#### [The exercise]
The data below should be printed in full, exactly, and without any of its images.

#### [Dataset extract]
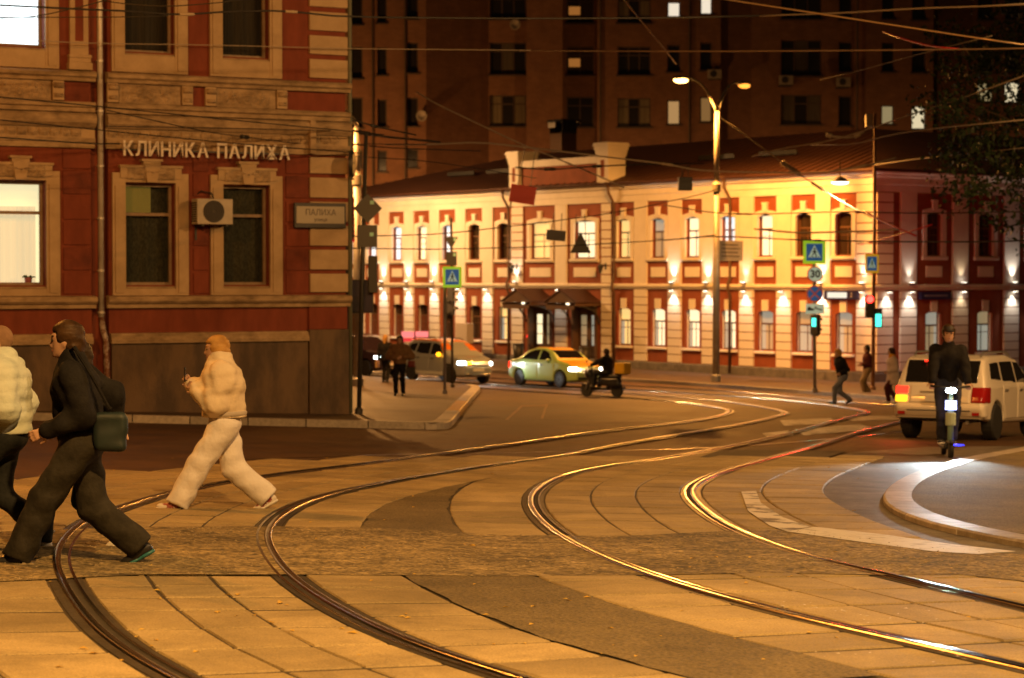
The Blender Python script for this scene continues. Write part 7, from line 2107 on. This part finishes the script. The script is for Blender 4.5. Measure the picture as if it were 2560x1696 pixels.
        def hairf(q):
            d = u(q)
            face = np.maximum(-((q - fc) @ fn), q[..., 2] - zt)       # the open front below the fringe
            return np.maximum(d, -face)
        hairf.lo, hairf.hi = u.lo, u.hi
        solid('hair', wrinkled(hairf, 0.006, 4, 70), min(res, 0.014), hair, T)
    if cap:
        cp = cut(union([ellip(hp(-0.008, 0, 0.055), (0.112*s, 0.092*s, 0.098*s))], 0.01), (hp(0, 0, 0.048), (0, 0, -1)))
        solid('cap', cp, min(res, 0.014), cap, T)
        solid('cap_peak', union([ellip(hp(0.125, 0, 0.055), (0.07*s, 0.075*s, 0.010*s))], 0.01), min(res, 0.012), cap, T)
    for k, (a, b, c) in enumerate(arms):
        solid('hand', hand_solid(c - (c-b).normalized()*0.005, c - b, palm[k], 1 if k == 0 else -1, s*1.0, curl, hand_res), hand_res, sk, T)
    T['_'] = 0; del T['_']
    return T, dict(head=hd, neck=neck, pel=pel, chest=chest, arms=arms, legs=legs, s=s)

def stand(T, px, py, yaw, dz=0.0, dep=None):
    p = ground(px, py, dz)
    T.location = (p.x, p.y, G(p.x, p.y) + dz); T.rotation_euler = (0, 0, yaw)
    return p
def walk_pose(H, step=0.62, back_lift=0.08, drop=0.05, w=0.09):
    s = H/1.75
    return [(step*0.52*s, w*s, 0.085*s), (-step*0.48*s, -w*s, 0.085*s + back_lift)], (R(-8), R(28)), drop*s + 0.03

LEFTWARD = math.pi
cloth = lambda n, c, c2, rough=0.85: mat(n, c, rough, c2=c2, scale=9, bump=0.55, bscale=16, spec=0.15)
M_PUFFER = cloth('mint_puffer', (0.52, 0.60, 0.54), (0.62, 0.68, 0.60), 0.6)
M_WHITEPUFF = cloth('white_puffer', (0.72, 0.60, 0.44), (0.80, 0.68, 0.50), 0.7)
M_WHITECOT = cloth('white_cotton', (0.76, 0.72, 0.70), (0.84, 0.80, 0.78))
M_BLACK = cloth('black_cloth', (0.009, 0.008, 0.008), (0.018, 0.017, 0.016))
M_JEANS = cloth('dark_jeans', (0.015, 0.018, 0.020), (0.03, 0.033, 0.035))
M_OLIVE = cloth('olive_trousers', (0.022, 0.020, 0.015), (0.042, 0.038, 0.030))
M_BROWN = cloth('brown_fur', (0.16, 0.095, 0.045), (0.24, 0.14, 0.07), 0.95)
M_MAROON = cloth('maroon_cloth', (0.07, 0.018, 0.016), (0.11, 0.03, 0.028))
M_KHAKI = cloth('khaki_cloth', (0.28, 0.21, 0.12), (0.36, 0.27, 0.16))
M_BLUEJ = cloth('blue_jeans', (0.14, 0.16, 0.22), (0.21, 0.23, 0.30))
M_PINKW = cloth('pale_coat', (0.60, 0.50, 0.46), (0.68, 0.57, 0.53))
M_HAIRB = cloth('brown_hair', (0.030, 0.016, 0.008), (0.065, 0.034, 0.015), 0.5)
M_HAIRD = cloth('dark_hair', (0.022, 0.015, 0.010), (0.045, 0.03, 0.02), 0.5)
M_HAIRBL = cloth('blond_hair', (0.36, 0.19, 0.055), (0.55, 0.32, 0.10), 0.5)
M_SHOEW = mat('white_shoe', (0.72, 0.70, 0.66), 0.5); M_SHOEB = mat('black_shoe', (0.02, 0.02, 0.022), 0.4); M_SHOEM = mat('maroon_shoe', (0.30, 0.06, 0.05), 0.5, c2=(0.72, 0.66, 0.6), scale=9, lo=0.46, hi=0.5)
M_TEALS = mat('teal_shoe', (0.03, 0.16, 0.18), 0.4)

# white walker
ank, fp, drop = walk_pose(1.70, 0.86, 0.035, 0.055)
T, J = person('person in white puffer jacket and wide white trousers walking across the tracks', 1.70, ank, [(0.26, 0.10, 1.15), (0.30, -0.08, 1.20)], fp, lean=R(4), res=0.016, hip_drop=drop, top=M_WHITEPUFF, bottom=M_WHITECOT, shoe=M_SHOEM, sole=M_SHOEW, hair=M_HAIRBL, puff=0.085, hem=-0.02, leg_w=(0.125, 0.118), arm_w=(0.07, 0.055), hair_len=0.05, collar=0.075, curl=1.0, palm=((0, -1, 0), (0, 1, 0)), elbow_pole=((-0.6, 0.5, -1), (-0.6, -0.5, -1)), wr_amp=0.009, quilt=0.006, hand_res=0.006, group='people crossing the tracks')
stand(T, 562, 1279, LEFTWARD + R(6))
solid('hem_band', cut(union([cone(J['pel'] + Vector((0, 0, 0.02)), J['pel'] + Vector((0, 0, 0.12)), 0.212, 0.212)], 0.01), (J['pel'] + Vector((0, 0, 0.10)), (0, 0, 1)), (J['pel'] + Vector((0, 0, 0.05)), (0, 0, -1))), 0.016, mat('grey_band', (0.50, 0.44, 0.37), 0.8), T)
mb = MB(); mb.box(0.36, 0.372, -0.035, 0.045, 1.22, 1.36); ph = mb.build('phone', mat('phone_dark', (0.03, 0.025, 0.025), 0.2), None)
ph.location = T.location; ph.rotation_euler = T.rotation_euler; tag(ph, 'small dark phone held up by the person in white', 'phone')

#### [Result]
The Blender Python script for this scene continues. Write part 7, from line 2107 on. This part finishes the script. The script is for Blender 4.5. Measure the picture as if it were 2560x1696 pixels.
        def hairf(q):
            d = u(q)
            face = np.maximum(-((q - fc) @ fn), q[..., 2] - zt)       # the open front below the fringe
            return np.maximum(d, -face)
        hairf.lo, hairf.hi = u.lo, u.hi
        solid('hair', wrinkled(hairf, 0.006, 4, 70), min(res, 0.014), hair, T)
    if cap:
        cp = cut(union([ellip(hp(-0.008, 0, 0.055), (0.112*s, 0.092*s, 0.098*s))], 0.01), (hp(0, 0, 0.048), (0, 0, -1)))
        solid('cap', cp, min(res, 0.014), cap, T)
        solid('cap_peak', union([ellip(hp(0.125, 0, 0.055), (0.07*s, 0.075*s, 0.010*s))], 0.01), min(res, 0.012), cap, T)
    for k, (a, b, c) in enumerate(arms):
        solid('hand', hand_solid(c - (c-b).normalized()*0.005, c - b, palm[k], 1 if k == 0 else -1, s*1.0, curl, hand_res), hand_res, sk, T)
    T['_'] = 0; del T['_']
    return T, dict(head=hd, neck=neck, pel=pel, chest=chest, arms=arms, legs=legs, s=s)

def stand(T, px, py, yaw, dz=0.0, dep=None):
    p = ground(px, py, dz)
    T.location = (p.x, p.y, G(p.x, p.y) + dz); T.rotation_euler = (0, 0, yaw)
    return p
def walk_pose(H, step=0.62, back_lift=0.08, drop=0.05, w=0.09):
    s = H/1.75
    return [(step*0.52*s, w*s, 0.085*s), (-step*0.48*s, -w*s, 0.085*s + back_lift)], (R(-8), R(28)), drop*s + 0.03

LEFTWARD = math.pi
cloth = lambda n, c, c2, rough=0.85: mat(n, c, rough, c2=c2, scale=9, bump=0.55, bscale=16, spec=0.15)
M_PUFFER = cloth('mint_puffer', (0.52, 0.60, 0.54), (0.62, 0.68, 0.60), 0.6)
M_WHITEPUFF = cloth('white_puffer', (0.72, 0.60, 0.44), (0.80, 0.68, 0.50), 0.7)
M_WHITECOT = cloth('white_cotton', (0.76, 0.72, 0.70), (0.84, 0.80, 0.78))
M_BLACK = cloth('black_cloth', (0.009, 0.008, 0.008), (0.018, 0.017, 0.016))
M_JEANS = cloth('dark_jeans', (0.015, 0.018, 0.020), (0.03, 0.033, 0.035))
M_OLIVE = cloth('olive_trousers', (0.022, 0.020, 0.015), (0.042, 0.038, 0.030))
M_BROWN = cloth('brown_fur', (0.16, 0.095, 0.045), (0.24, 0.14, 0.07), 0.95)
M_MAROON = cloth('maroon_cloth', (0.07, 0.018, 0.016), (0.11, 0.03, 0.028))
M_KHAKI = cloth('khaki_cloth', (0.28, 0.21, 0.12), (0.36, 0.27, 0.16))
M_BLUEJ = cloth('blue_jeans', (0.14, 0.16, 0.22), (0.21, 0.23, 0.30))
M_PINKW = cloth('pale_coat', (0.60, 0.50, 0.46), (0.68, 0.57, 0.53))
M_HAIRB = cloth('brown_hair', (0.030, 0.016, 0.008), (0.065, 0.034, 0.015), 0.5)
M_HAIRD = cloth('dark_hair', (0.022, 0.015, 0.010), (0.045, 0.03, 0.02), 0.5)
M_HAIRBL = cloth('blond_hair', (0.36, 0.19, 0.055), (0.55, 0.32, 0.10), 0.5)
M_SHOEW = mat('white_shoe', (0.72, 0.70, 0.66), 0.5); M_SHOEB = mat('black_shoe', (0.02, 0.02, 0.022), 0.4); M_SHOEM = mat('maroon_shoe', (0.30, 0.06, 0.05), 0.5, c2=(0.72, 0.66, 0.6), scale=9, lo=0.46, hi=0.5)
M_TEALS = mat('teal_shoe', (0.03, 0.16, 0.18), 0.4)

# white walker
ank, fp, drop = walk_pose(1.70, 0.86, 0.035, 0.055)
T, J = person('person in white puffer jacket and wide white trousers walking across the tracks', 1.70, ank, [(0.26, 0.10, 1.15), (0.30, -0.08, 1.20)], fp, lean=R(4), res=0.016, hip_drop=drop, top=M_WHITEPUFF, bottom=M_WHITECOT, shoe=M_SHOEM, sole=M_SHOEW, hair=M_HAIRBL, puff=0.085, hem=-0.02, leg_w=(0.125, 0.118), arm_w=(0.07, 0.055), hair_len=0.05, collar=0.075, curl=1.0, palm=((0, -1, 0), (0, 1, 0)), elbow_pole=((-0.6, 0.5, -1), (-0.6, -0.5, -1)), wr_amp=0.009, quilt=0.006, hand_res=0.006, group='people crossing the tracks')
stand(T, 562, 1279, LEFTWARD + R(6))
solid('hem_band', cut(union([cone(J['pel'] + Vector((0, 0, 0.02)), J['pel'] + Vector((0, 0, 0.12)), 0.212, 0.212)], 0.01), (J['pel'] + Vector((0, 0, 0.10)), (0, 0, 1)), (J['pel'] + Vector((0, 0, 0.05)), (0, 0, -1))), 0.016, mat('grey_band', (0.50, 0.44, 0.37), 0.8), T)
mb = MB(); mb.box(0.36, 0.372, -0.035, 0.045, 1.22, 1.36); ph = mb.build('phone', mat('phone_dark', (0.03, 0.025, 0.025), 0.2), None)
ph.location = T.location; ph.rotation_euler = T.rotation_euler; tag(ph, 'small dark phone held up by the person in white', 'phone')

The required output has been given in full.